An analysis of the Jharkhand assembly elections held in 2014 helps us understand the discourse of Adivasi politics in the state and throws light on the assertions about the receding space for Adivasi politics and the declining significance of regional parties. Examining the verdict in 28 assembly constituencies reserved for Scheduled Tribes, this article argues that rather than losing their ground, Jharkhand-based parties have succeeded in consolidating their position in tribal-dominated areas.

The triumph of the Bharatiya Janata Party (BJP) and its ally, the All Jharkhand Students Union Party (AJSUP), in the December 2014 elections in Jharkhand validates the point made by a few that the brand of “development” pursued by the Hindu right wing has taken the Adivasi constituencies in its stride.
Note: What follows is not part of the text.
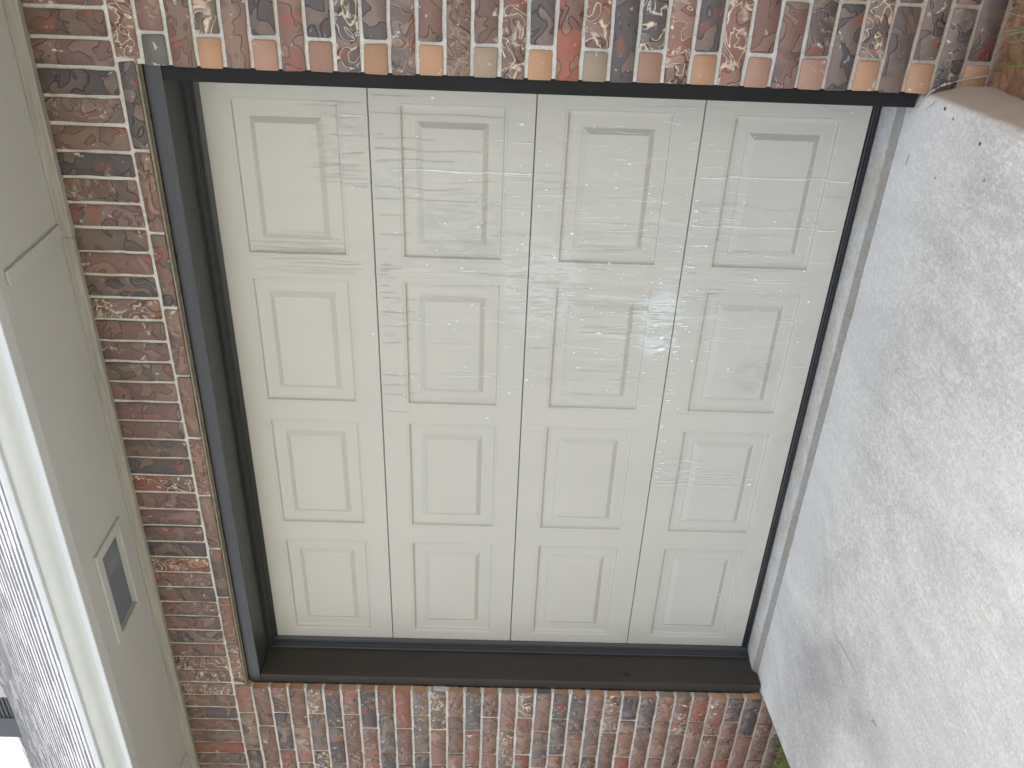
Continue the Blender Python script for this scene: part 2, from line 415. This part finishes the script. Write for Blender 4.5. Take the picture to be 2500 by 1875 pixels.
b = MB(); b.extrude_x([(y, ZH - .0006 - a * 1.28) for a, y in prof], XL + .001, XR - .001, closed=True); b.build('stop_moulding', 'stop_vinyl_head', frame, 0)
b = MB(); b.box(OL + .004, OR - .004, -.2065, -.2008, ZH + .0525, ZH + .0575); b.build('caulk_line', 'lintel_steel', frame)
def bead(axis, fixed, a0, a1):
    b = MB(); n = int((a1 - a0) / .007); prev = None
    for i in range(n + 1):
        t = a0 + (a1 - a0) * i / n; rr = .0016 + .0032 * max(0, N3(t * 17, fixed * 9)) + .0022 * max(0, N3(t * 51, fixed * 5))
        ring = []
        for k in range(6):
            u, w_ = rr * math.cos(k * 1.047), rr * math.sin(k * 1.047)
            ring.append((fixed + u, -.2015 + w_, t) if axis == 'z' else (t, -.2015 + w_, fixed + u))
        if prev:
            for k in range(6): b.quad(prev[k], prev[(k + 1) % 6], ring[(k + 1) % 6], ring[k])
        prev = ring
    b.build('caulk_bead', 'dark_trim', frame)
bead('z', OR - .0015, FZ, ZH + .05); bead('z', OL + .0015, FZ, ZH + .05); bead('x', ZH + .0515, OL, OR)
for i, (z, y, r) in enumerate(((.55, -.155, .011), (1.62, -.085, .003), (1.83, -.08, .003), (1.53, -.11, .004), (.97, -.075, .0035), (.80, -.085, .003), (.42, -.075, .0035), (.26, -.10, .0035), (2.0, -.075, .003), (1.4, -.068, .003))):
    b = MB(); b.poly([(XL + .0012, y + r * 1.0 * math.cos(t * R_(36)) * U(.8, 1.1), z + r * 1.4 * math.sin(t * R_(36)) * U(.8, 1.1)) for t in range(10)])
    b.build('knot' if i == 0 else 'nail_head', 'knot', jl)

# ------------------------------------------------------------------ garage door
COLS = [(-.5777, -.0391), (-1.1798, -.656), (-1.7821, -1.2558), (-2.396, -1.8621)]
SH = .5334; PZ0, PZ1 = .0878, .4412
PROF = [(0, 0), (.002, .0012), (.0045, .0002), (.010, .0018), (.0135, .0112), (.018, .0132), (.056, .0118), (.059, .0134), (.062, .0126), (.0785, .0016), (.081, .0010)]
def relief(x, z):
    zz = z % SH
    for a, b_ in COLS:
        t = min(x - a, b_ - x, zz - PZ0, PZ1 - zz)
        if t > 0:
            if t >= PROF[-1][0]: return PROF[-1][1]
            for (t0, d0), (t1, d1) in zip(PROF[:-1], PROF[1:]):
                if t0 <= t <= t1: return d0 + (d1 - d0) * (t - t0) / (t1 - t0)
    return 0.0
DX0, DX1 = -2.515, .092
door = boxobj('garage_door', (DX0 + .002, DX1 - .002, .016, .045, .012, 2.13), 'rubber', house, 0)
door['label'] = 'pale putty sectional garage door of four rows of embossed panels, stained and splashed'
secs = []
for s_ in range(4):
    z0 = s_ * SH; zlo, zhi = z0 + .0011 + (.0 if s_ else .004), z0 + SH - .0011
    b = MB()
    xs = [DX0] + [q for c_ in sorted(COLS) for q in c_] + [DX1]
    za, zb = z0 + PZ0, z0 + PZ1
    def face(x0, x1, z0_, z1_):
        b.quad((x0, 0, z0_), (x1, 0, z0_), (x1, 0, z1_), (x0, 0, z1_))
    e = .002
    for x0_, x1_ in zip(xs[:-1], xs[1:]):
        face(x0_, x1_, zlo + e, za); face(x0_, x1_, zb, zhi - e)
    for i in range(0, len(xs), 2): face(xs[i], xs[i + 1], za, zb)
    b.quad((DX0, .004, zlo), (DX1, .004, zlo), (DX1, 0, zlo + e), (DX0, 0, zlo + e))
    b.quad((DX0, 0, zhi - e), (DX1, 0, zhi - e), (DX1, .004, zhi), (DX0, .004, zhi))
    b.quad((DX0, .015, zlo), (DX1, .015, zlo), (DX1, .004, zlo), (DX0, .004, zlo))
    b.quad((DX0, .004, zhi), (DX1, .004, zhi), (DX1, .015, zhi), (DX0, .015, zhi))
    secs.append((b, za, zb, zlo, zhi))
marks = [MB() for _ in range(4)]
LAY = [0]
def layer():
    LAY[0] += 1; return .00035 + .0000022 * LAY[0]
def drip(x, zt, zb, w, mi, wander=.006, cut=True):
    """a run of dried liquid that follows the relief of the door face"""
    zt = min(zt, 2.11); n = max(3, int((zt - zb) / .012)); ph = U(0, 99); prev = None; ly = layer()
    for i in range(n + 1):
        z = zt + (zb - zt) * i / n; s_ = int(z // SH)
        if s_ > 3 or z < .012: continue
        zz = z % SH
        if zz < .006 or zz > SH - .006: prev = None; continue
        cx = x + wander * N3(ph, z * 6)
        ww = w * (.55 + .9 * abs(N3(ph + 9, z * 17)) + (.5 if i == n else 0)) * (.4 if i in (0,) else 1)
        a = (cx - ww, -ly + relief(cx - ww, z), z); c_ = (cx + ww, -ly + relief(cx + ww, z), z)
        if prev and prev[2] == s_: marks[s_].quad(prev[0], prev[1], c_, a, mi)
        prev = (a, c_, s_)
def spot(x, z, r, mi=2, el=1.6):
    s_ = int(z // SH); zz = z % SH
    if not (0 <= s_ < 4) or zz < .012 or zz > SH - .012: return
    pts = []; ly = layer() + .0003
    for t in range(8):
        a = t * R_(45); rr = r * U(.65, 1.25); px, pz = x + rr * math.cos(a), z + rr * el * math.sin(a)
        pts.append((px, -ly + relief(px, pz), pz))
    cx = (x, -ly - .0002 + relief(x, z), z)
    for t in range(8): marks[s_].poly([pts[(t + 1) % 8], pts[t], cx], mi)
def rx(): # concentrated on the right half
    return max(-1.35, min(-.02, rnd.gauss(-.60, .27)))
for i in range(270):
    x = rx(); z = rnd.gauss(.95, .45); l = abs(rnd.gauss(.05, .09)) + .02
    if .03 < z < 1.9: drip(x, z, max(.01, z - l), U(.0005, .0014), 0, .012)
for i in range(260):
    x = rx(); z = rnd.gauss(.72, .34); l = abs(rnd.gauss(.04, .07)) + .015
    if .03 < z < 1.6: drip(x, z, max(.01, z - l), U(.0004, .0012), 1, .014)
for i in range(230):
    x = rx(); z = rnd.gauss(.8, .42)
    if .05 < z < 1.75: spot(x, z, abs(rnd.gauss(.0012, .0009)) + .0008)
for i in range(40): spot(U(-2.3, -.1), U(.1, 1.5), U(.0007, .0016))
# individually placed runs
for x, zt, zb, w, mi in ((-.246, .529, .01, .0022, 1), (-.418, .529, .03, .0022, 1), (-.079, 1.59, 1.16, .0017, 0), (-.157, 1.595, 1.39, .0014, 0), (-.193, 1.585, 1.24, .0016, 0),
                         (-.227, 1.575, 1.33, .0015, 0), (-.155, 1.14, 1.075, .0016, 1), (-.255, 1.53, 1.075, .0022, 1), (-.262, 1.5, 1.075, .0018, 1), (-.15, 1.74, 1.60, .0013, 0), (-.09, 1.70, 1.603, .0015, 1),
                         (-.045, 1.76, 1.603, .0013, 0), (-.06, 1.82, 1.70, .0012, 0), (-.21, 1.70, 1.62, .002, 0), (-.32, 1.63, 1.30, .0016, 0), (-.36, 1.60, 1.25, .0018, 0), (-1.03, 1.35, 1.17, .0012, 1), (-1.045, 1.36, 1.19, .0014, 1),
                         (-.53, 2.03, 1.70, .0014, 0), (-.55, 2.02, 1.74, .0012, 0), (-.565, 1.93, 1.70, .0014, 0), (-.585, 1.98, 1.66, .0012, 0), (-.60, 1.9, 1.65, .0013, 0)):
    drip(x, zt, zb, w, mi, .009)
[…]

Nevertheless, the resilience of regional parties like the Jharkhand Mukti Morcha (JMM) suggests that tribals remain important in state politics. There is much more to read for both the sceptics as well as the protagonists of tribal politics in the Jharkhand assembly elections held in December 2014.

Public intellectuals remain divided in their opinion with a few attributing this verdict to the rift between the tribals and non-tribals, while others consider Jharkhand’s political instability and under-development the reason for the clear mandate in favour of the BJP and its ally. However, there is something beyond the verdict itself which has significant symbolic connotations. For the first time in its 14-year history as a state, Jharkhand has a non-Adivasi chief minister.